While CUNY’s tests determine the need for remediation, and its courses are supposed to address that need, the skill shortages actually develop before students arrive at CUNY. Some new CUNY students are GED recipients. Others are high school grads who waited a few years to enter college. But more than half are straight out of public high schools. And the public high school curriculum is a concern. “The criteria for high school graduation bears no kind of relationship to college readiness,” says John Garvey, a former CUNY administrator who has published research on remediation and graduation rates. What’s more, “the bulk of the items, especially in math, on those placement tests are really from the middle-school curriculum,” Garvey continues. High school students are required to take only three years of math, and two can be satis ed by failing and repeating a single course. “That’s not the road to college,” says Garvey. “That’s the road to somewhere else.”
But classroom instruction is only one part of how high schools are supposed prepare students for college. High schools are also supposed to help students find colleges that are right for them, apply to them and be prepared for the college workload. There’s evidence that some city high school graduates lack that preparation.
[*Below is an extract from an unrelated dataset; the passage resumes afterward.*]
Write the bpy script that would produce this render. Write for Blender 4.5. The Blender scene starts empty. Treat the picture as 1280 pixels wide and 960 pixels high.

About 10 years ago, Brooklyn’s Cypress Hills Community Development Corp. began a program to help more kids gain access to college. “After we did that work for a few years, we knew we could get high school kids to college,” says staffer Andrea Soonachan. “But keeping them there was a different story.” So Cypress Hills launched an intensive retention program with New York City College of Technology, targeting students with poor academic records or life challenges (say, having children) for intensive case management. “People come to us with very little college knowledge. They might be the first in their family to go. Their counselor at school might have a 200-kid caseload. That’d be a low one.”
With all the college options facing New York students, a lack of college knowledge can mean a bad fit between student and post-secondary school. The problem cuts both ways, says Gregg Betheil, the DOE’s chief of postsecondary pathways and planning.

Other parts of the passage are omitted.